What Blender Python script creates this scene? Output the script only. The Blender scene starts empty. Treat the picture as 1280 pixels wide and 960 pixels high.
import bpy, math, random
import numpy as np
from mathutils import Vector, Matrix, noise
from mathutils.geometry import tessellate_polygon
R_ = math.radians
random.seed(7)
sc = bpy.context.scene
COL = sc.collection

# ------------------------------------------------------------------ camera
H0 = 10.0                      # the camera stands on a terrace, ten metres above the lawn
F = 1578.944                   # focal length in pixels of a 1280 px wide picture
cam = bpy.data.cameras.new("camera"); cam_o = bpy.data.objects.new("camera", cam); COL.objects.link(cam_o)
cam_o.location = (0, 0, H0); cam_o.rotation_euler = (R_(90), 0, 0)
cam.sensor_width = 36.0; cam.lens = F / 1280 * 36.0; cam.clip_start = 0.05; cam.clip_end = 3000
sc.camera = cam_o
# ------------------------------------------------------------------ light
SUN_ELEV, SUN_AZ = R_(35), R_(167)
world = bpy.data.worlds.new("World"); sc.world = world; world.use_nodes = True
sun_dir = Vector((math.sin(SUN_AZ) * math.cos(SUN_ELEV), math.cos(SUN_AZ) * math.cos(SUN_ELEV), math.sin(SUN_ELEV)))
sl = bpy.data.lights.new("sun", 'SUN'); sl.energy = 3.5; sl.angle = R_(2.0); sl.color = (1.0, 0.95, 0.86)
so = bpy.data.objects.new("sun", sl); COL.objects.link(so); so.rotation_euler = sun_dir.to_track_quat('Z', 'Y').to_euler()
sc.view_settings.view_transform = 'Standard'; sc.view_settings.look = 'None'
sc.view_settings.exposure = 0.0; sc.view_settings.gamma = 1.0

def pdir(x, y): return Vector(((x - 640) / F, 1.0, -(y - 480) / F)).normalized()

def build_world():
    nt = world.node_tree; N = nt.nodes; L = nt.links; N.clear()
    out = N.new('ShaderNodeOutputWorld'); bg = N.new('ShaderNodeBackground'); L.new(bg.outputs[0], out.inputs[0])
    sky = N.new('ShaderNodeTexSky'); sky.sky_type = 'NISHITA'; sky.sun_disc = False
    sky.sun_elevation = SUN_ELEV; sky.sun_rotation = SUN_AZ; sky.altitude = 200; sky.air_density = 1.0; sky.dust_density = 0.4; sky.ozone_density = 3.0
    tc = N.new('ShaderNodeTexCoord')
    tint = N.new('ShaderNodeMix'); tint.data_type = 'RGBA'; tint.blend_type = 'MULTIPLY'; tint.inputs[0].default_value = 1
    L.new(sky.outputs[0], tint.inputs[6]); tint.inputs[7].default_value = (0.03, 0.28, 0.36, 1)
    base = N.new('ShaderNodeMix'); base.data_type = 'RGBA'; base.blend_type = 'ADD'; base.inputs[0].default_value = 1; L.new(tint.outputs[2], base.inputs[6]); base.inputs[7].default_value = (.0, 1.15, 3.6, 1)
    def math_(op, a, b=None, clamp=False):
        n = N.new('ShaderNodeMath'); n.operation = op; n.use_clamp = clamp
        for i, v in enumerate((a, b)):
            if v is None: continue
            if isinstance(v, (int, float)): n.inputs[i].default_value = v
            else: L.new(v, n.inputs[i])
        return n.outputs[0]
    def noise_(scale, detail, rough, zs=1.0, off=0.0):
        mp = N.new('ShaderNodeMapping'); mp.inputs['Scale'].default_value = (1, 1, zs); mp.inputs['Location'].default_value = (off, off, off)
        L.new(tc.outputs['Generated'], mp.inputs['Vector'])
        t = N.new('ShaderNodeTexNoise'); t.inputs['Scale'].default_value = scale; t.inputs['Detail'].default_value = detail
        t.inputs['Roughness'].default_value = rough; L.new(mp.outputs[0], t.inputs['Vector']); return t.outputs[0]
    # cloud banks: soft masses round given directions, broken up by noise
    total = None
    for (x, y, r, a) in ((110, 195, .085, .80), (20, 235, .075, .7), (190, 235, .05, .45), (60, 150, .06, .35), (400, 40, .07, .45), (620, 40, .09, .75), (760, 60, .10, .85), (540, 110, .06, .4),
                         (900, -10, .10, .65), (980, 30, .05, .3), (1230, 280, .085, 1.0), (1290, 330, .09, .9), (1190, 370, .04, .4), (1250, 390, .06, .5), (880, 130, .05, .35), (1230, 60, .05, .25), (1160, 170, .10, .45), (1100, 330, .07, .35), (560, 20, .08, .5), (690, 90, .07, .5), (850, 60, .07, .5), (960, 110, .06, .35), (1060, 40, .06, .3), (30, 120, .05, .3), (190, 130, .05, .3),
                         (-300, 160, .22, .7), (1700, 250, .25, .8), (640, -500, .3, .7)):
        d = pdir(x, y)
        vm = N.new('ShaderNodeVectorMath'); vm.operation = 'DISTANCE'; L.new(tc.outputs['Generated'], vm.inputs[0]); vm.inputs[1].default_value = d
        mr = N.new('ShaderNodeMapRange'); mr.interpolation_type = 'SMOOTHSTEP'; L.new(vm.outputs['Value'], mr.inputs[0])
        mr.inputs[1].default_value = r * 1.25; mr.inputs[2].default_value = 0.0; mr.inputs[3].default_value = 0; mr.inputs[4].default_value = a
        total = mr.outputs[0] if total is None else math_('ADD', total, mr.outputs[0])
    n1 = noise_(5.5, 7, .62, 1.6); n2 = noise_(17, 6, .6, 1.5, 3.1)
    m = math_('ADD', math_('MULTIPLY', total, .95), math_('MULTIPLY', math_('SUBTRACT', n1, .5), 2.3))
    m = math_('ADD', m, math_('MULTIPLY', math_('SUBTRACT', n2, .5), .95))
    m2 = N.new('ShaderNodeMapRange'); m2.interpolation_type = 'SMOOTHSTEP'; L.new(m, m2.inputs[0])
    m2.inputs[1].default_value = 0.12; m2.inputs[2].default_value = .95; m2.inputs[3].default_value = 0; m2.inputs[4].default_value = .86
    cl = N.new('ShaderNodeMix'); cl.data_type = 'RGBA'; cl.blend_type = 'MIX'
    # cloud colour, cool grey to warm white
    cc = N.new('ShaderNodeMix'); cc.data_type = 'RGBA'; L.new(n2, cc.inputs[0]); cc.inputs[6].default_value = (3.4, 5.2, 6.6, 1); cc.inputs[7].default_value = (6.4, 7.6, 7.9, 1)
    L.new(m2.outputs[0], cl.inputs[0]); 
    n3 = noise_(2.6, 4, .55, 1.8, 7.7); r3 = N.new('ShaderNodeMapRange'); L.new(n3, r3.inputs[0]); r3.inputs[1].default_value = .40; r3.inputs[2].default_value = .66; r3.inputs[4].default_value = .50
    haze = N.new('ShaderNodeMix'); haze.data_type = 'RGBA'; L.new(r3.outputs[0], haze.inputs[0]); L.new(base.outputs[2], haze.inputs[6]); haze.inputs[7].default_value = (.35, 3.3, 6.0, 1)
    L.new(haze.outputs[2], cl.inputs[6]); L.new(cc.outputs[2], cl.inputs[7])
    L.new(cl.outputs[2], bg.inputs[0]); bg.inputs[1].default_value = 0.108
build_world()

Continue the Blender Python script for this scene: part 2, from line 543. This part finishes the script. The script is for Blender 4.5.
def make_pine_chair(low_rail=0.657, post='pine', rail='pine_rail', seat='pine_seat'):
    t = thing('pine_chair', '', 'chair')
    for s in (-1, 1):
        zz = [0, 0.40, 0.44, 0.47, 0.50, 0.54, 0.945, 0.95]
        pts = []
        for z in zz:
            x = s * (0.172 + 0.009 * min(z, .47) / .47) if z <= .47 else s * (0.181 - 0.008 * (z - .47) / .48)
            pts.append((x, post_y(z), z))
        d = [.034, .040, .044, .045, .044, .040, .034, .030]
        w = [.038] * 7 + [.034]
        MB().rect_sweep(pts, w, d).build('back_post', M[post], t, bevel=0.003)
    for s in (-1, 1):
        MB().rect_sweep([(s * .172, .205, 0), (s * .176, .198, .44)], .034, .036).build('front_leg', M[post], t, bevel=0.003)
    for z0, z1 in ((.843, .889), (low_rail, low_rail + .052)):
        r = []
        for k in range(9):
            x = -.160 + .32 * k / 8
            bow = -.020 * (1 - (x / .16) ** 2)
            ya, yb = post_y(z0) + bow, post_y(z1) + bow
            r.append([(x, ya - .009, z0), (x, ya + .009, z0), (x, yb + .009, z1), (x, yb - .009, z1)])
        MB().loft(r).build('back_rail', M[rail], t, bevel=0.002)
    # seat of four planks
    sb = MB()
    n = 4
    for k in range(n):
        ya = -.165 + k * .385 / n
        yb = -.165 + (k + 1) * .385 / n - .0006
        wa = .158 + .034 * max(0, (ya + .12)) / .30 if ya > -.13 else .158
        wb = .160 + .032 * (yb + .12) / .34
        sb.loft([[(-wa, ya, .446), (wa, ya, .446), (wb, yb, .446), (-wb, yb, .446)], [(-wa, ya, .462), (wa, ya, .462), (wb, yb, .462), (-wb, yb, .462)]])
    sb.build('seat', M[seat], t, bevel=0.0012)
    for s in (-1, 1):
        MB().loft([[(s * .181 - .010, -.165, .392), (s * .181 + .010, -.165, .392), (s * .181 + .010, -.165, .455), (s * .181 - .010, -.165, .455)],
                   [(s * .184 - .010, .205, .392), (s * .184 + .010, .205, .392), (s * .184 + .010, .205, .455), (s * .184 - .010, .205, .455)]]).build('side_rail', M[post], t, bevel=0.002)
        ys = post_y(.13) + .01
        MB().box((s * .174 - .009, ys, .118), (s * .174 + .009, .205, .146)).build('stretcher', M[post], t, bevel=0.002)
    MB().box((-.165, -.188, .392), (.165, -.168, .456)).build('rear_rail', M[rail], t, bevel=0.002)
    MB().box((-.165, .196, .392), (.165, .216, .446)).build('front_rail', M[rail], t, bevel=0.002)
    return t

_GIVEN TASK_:
Take the entries above and copy them exactly from the first line through the line with "COL = sc.collection"; leave out every line after it.

_COMPLETED EXERCISE_:
What Blender Python script creates this scene? Output the script only. The Blender scene starts empty. Treat the picture as 1280 pixels wide and 960 pixels high.
import bpy, math, random
import numpy as np
from mathutils import Vector, Matrix, noise
from mathutils.geometry import tessellate_polygon
R_ = math.radians
random.seed(7)
sc = bpy.context.scene
COL = sc.collection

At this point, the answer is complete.